Jones, Amanda Theodosia (1835-1914), an American inventor, entrepreneur (business developer), and author, developed methods of food preservation that are still used today. She also made improvements in oil-burning machinery.
Jones was born on Oct. 19, 1835, in East Bloomfield, New York. She began teaching school at age 15, and her first poem was published when she was 18. In addition to her writing, Jones became enthusiastic about spiritualism, a popular religious movement at the time that sought to communicate with the spirits of the dead.
In the 1870’s, Jones began working with a distant relative, Le Roy Cooley, to improve canned food. Early canning methods prevented food from spoiling, but they also made the food bland and mushy. Jones and Cooley experimented with a vacuum process that sucked air out of the cans, improving the preserved food’s quality.

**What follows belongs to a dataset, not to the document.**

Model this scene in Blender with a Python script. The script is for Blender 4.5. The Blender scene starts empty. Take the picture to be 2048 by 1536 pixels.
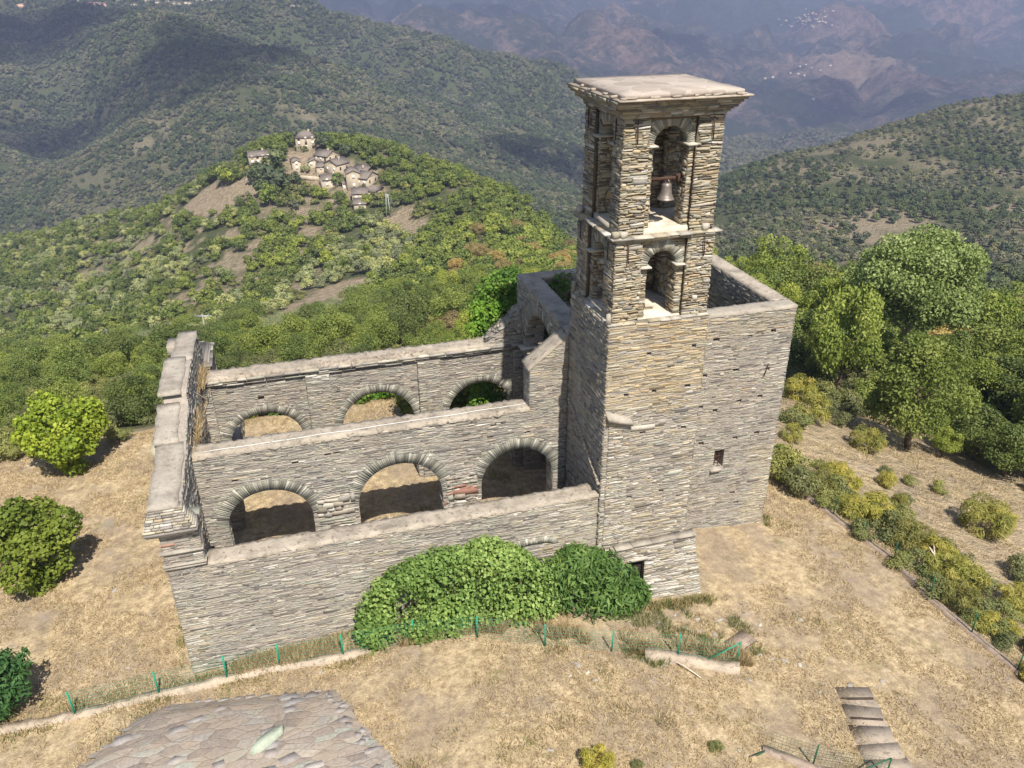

They received five patents for this process in 1873. Some were under her name. Others were credited to Cooley or to both. Their vacuum canning process is now a standard method of food preservation.
To make money from her ideas, Jones opened a Chicago business in 1890 that produced canned fruit, meat, and pudding. She wanted the company to be run entirely by women, helping them to develop managerial skills and earn fair wages. But as her firm grew, a group of male investors took over. By 1893, they had forced Jones out of her own company.
During the early 1900’s, Jones earned additional patents for further innovations in the canning and dehydrating (drying) of foods. She also invented machinery related to the growing petroleum industry. Early oil-burning furnaces were poorly built. Jones patented safety burners and control valves to make oil-burning devices less dangerous and more efficient.
Jones continued to write poetry and also authored a series of articles about liquid fuel. Her autobiography was published in 1910. Jones died on March 31, 1914, in Brooklyn, New York.